Stop after the line with "COL = sc.collection": repeat exactly every line before it, beginning with the first, and that line itself.

→ **Supplied data**
======

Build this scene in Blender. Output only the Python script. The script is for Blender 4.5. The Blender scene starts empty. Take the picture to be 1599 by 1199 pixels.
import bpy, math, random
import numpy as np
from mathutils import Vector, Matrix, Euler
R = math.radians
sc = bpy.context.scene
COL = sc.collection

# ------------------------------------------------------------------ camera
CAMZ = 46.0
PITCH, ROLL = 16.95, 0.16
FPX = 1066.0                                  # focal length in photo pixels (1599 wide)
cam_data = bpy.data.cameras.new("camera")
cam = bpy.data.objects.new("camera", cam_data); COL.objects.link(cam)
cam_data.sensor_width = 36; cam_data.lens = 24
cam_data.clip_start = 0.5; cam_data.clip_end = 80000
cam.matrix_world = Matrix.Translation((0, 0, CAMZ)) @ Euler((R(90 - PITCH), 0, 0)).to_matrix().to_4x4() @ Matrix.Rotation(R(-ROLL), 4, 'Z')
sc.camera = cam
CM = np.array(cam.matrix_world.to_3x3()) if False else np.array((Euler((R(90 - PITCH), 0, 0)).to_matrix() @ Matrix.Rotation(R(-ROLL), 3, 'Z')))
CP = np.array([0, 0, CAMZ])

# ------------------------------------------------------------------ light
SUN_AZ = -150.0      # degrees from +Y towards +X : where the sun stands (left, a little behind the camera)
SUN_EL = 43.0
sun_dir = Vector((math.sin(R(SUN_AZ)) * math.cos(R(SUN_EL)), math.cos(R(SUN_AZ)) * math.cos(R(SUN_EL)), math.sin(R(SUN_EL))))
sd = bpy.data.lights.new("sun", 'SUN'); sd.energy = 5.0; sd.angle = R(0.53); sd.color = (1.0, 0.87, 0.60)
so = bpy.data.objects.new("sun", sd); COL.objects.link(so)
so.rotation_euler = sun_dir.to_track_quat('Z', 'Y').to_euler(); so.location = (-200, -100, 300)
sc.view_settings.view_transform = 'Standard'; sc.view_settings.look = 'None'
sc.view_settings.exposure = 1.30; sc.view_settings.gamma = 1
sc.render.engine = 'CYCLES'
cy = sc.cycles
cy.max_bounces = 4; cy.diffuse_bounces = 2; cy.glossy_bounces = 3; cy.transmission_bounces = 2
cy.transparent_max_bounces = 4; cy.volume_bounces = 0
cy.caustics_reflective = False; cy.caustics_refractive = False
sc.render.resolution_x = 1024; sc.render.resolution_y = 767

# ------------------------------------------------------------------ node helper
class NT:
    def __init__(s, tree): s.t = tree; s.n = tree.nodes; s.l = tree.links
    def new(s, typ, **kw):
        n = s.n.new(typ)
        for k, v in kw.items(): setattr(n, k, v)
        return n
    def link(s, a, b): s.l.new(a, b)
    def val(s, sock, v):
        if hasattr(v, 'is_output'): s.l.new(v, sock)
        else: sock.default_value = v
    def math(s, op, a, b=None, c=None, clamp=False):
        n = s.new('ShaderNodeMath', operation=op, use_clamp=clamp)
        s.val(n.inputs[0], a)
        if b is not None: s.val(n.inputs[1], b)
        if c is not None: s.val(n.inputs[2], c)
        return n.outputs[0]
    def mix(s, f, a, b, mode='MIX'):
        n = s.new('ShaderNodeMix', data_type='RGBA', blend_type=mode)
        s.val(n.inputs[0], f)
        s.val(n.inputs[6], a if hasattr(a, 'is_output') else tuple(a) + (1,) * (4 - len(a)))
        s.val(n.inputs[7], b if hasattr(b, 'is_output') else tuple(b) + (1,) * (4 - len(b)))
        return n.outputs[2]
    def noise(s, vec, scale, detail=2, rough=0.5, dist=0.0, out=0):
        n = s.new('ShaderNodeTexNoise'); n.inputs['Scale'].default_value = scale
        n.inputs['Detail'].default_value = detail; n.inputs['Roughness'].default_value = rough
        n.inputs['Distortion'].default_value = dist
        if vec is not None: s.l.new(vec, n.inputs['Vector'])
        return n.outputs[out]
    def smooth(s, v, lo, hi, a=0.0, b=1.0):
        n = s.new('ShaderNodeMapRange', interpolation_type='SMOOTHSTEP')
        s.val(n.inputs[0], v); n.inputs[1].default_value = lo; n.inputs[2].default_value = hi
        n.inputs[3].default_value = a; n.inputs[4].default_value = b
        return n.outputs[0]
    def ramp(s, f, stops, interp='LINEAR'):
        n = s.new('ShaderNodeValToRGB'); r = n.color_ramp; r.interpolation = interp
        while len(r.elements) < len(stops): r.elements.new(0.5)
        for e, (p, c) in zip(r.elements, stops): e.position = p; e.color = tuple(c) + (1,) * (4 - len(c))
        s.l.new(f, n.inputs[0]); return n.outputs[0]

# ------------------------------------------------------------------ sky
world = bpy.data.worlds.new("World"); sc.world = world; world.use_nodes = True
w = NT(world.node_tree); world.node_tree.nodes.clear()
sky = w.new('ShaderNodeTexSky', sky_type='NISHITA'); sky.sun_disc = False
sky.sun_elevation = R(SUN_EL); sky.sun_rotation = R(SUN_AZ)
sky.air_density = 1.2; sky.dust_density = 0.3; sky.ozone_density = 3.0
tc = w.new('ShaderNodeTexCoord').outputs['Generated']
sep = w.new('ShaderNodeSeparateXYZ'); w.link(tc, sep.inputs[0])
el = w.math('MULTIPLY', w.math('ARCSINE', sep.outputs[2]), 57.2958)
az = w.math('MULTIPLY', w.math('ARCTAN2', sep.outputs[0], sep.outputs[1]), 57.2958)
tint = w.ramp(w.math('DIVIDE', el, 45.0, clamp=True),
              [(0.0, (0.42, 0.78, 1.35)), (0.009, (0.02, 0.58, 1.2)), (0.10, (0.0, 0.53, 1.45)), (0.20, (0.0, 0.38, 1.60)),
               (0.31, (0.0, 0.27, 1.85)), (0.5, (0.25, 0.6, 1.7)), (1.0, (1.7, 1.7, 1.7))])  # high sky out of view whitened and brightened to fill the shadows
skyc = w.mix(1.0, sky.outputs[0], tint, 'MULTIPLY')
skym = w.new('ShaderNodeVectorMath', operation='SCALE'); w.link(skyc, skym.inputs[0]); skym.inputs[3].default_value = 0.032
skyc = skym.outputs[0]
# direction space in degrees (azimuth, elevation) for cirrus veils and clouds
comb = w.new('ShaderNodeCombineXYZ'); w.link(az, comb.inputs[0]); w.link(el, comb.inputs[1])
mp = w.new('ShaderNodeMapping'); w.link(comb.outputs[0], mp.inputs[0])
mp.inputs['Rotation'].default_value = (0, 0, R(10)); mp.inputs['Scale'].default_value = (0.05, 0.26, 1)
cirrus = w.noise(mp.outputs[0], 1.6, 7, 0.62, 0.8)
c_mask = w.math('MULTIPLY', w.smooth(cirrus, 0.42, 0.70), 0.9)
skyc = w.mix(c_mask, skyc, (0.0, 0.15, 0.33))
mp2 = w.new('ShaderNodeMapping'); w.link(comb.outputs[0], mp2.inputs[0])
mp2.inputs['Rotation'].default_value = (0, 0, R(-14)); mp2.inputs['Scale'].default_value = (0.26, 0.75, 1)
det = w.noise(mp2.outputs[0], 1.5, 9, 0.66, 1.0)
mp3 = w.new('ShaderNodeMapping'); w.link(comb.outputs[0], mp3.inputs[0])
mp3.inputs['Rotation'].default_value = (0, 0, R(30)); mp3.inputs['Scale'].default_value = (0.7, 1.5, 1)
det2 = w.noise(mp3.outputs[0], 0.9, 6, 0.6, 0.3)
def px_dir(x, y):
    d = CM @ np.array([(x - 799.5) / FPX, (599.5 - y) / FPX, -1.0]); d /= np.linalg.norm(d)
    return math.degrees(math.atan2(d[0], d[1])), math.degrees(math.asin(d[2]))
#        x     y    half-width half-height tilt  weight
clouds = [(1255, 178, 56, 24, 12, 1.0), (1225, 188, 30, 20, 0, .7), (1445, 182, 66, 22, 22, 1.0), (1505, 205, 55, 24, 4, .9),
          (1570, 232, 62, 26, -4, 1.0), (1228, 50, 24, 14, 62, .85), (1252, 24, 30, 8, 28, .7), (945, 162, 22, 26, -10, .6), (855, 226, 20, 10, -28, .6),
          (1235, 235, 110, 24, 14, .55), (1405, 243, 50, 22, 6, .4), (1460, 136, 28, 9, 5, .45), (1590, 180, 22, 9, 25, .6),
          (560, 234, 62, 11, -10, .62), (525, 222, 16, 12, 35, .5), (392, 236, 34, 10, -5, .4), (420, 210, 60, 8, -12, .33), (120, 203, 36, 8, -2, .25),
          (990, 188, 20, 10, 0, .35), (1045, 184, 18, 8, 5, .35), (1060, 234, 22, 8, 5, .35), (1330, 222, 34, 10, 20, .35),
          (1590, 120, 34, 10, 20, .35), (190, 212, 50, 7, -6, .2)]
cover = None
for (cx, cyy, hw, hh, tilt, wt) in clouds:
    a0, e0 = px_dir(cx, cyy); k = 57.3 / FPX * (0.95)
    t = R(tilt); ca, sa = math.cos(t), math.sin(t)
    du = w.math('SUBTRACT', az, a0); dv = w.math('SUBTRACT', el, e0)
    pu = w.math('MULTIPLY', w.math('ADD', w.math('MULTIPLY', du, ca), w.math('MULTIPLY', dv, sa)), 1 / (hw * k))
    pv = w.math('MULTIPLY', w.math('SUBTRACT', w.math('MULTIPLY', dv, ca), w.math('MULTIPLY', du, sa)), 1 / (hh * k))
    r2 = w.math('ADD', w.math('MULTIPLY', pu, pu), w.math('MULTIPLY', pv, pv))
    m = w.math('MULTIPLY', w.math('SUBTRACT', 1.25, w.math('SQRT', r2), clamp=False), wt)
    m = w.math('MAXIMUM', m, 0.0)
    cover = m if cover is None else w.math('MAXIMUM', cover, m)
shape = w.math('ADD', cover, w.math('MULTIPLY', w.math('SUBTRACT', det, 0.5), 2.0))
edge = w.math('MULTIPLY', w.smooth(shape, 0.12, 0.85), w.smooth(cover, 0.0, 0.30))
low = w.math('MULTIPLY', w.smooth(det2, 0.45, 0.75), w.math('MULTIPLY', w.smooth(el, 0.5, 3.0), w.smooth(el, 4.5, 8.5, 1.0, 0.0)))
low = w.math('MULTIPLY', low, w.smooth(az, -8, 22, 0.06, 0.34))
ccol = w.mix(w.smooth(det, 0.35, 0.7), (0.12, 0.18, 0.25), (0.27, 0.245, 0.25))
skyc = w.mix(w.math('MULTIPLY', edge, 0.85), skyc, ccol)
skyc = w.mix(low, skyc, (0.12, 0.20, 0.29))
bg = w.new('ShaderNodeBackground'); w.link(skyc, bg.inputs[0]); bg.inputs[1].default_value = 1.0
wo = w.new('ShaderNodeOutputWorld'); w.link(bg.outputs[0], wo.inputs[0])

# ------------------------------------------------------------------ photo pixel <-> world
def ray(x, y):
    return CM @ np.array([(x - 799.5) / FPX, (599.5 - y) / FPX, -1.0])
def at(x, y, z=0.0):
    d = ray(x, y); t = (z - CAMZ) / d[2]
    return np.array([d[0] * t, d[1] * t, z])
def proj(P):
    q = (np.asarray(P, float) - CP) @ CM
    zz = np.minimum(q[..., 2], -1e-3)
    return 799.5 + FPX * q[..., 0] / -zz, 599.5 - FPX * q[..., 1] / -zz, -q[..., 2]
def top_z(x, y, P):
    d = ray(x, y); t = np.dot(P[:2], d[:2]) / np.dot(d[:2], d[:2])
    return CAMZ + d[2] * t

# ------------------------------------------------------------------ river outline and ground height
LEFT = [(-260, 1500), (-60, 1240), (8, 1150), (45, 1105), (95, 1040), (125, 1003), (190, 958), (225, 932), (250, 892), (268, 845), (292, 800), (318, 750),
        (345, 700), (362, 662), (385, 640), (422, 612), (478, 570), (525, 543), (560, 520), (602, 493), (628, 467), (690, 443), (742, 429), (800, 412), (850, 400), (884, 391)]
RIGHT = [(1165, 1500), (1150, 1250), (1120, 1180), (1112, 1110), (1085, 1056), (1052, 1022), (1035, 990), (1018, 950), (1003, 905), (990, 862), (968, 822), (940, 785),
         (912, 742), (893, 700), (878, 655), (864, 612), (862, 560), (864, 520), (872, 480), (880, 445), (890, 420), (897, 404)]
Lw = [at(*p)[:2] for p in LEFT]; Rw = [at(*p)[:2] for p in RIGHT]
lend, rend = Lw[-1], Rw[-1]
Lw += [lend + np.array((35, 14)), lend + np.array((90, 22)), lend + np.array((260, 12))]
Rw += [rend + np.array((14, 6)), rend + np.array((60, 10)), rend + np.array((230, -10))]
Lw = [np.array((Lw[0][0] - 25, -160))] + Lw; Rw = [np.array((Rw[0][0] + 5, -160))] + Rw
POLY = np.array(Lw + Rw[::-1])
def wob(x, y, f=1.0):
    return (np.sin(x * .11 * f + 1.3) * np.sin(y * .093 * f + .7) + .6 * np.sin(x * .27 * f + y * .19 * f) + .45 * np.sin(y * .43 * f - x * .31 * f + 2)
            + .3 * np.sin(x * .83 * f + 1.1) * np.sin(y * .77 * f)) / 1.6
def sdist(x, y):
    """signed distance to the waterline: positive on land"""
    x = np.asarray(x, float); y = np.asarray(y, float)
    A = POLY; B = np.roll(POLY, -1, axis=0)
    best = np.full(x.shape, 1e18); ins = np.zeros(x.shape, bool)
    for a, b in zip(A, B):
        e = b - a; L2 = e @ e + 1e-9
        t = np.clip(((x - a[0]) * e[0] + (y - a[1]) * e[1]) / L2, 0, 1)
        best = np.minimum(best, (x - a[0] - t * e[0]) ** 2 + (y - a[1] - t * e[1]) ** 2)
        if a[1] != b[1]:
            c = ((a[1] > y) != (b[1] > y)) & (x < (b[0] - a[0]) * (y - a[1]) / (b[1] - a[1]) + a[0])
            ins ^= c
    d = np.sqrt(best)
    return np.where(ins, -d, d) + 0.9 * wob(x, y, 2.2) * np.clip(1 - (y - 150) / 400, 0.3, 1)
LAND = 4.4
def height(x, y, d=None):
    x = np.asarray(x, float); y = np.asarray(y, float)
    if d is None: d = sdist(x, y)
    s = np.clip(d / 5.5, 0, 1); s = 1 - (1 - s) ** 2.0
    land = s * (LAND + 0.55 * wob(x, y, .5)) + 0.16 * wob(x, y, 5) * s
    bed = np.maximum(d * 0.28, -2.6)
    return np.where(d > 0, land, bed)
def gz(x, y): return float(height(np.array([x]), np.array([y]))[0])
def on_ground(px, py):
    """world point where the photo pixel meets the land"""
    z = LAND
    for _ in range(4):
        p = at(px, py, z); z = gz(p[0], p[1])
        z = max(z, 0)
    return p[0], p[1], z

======

→ **Response for this exercise**
Build this scene in Blender. Output only the Python script. The script is for Blender 4.5. The Blender scene starts empty. Take the picture to be 1599 by 1199 pixels.
import bpy, math, random
import numpy as np
from mathutils import Vector, Matrix, Euler
R = math.radians
sc = bpy.context.scene
COL = sc.collection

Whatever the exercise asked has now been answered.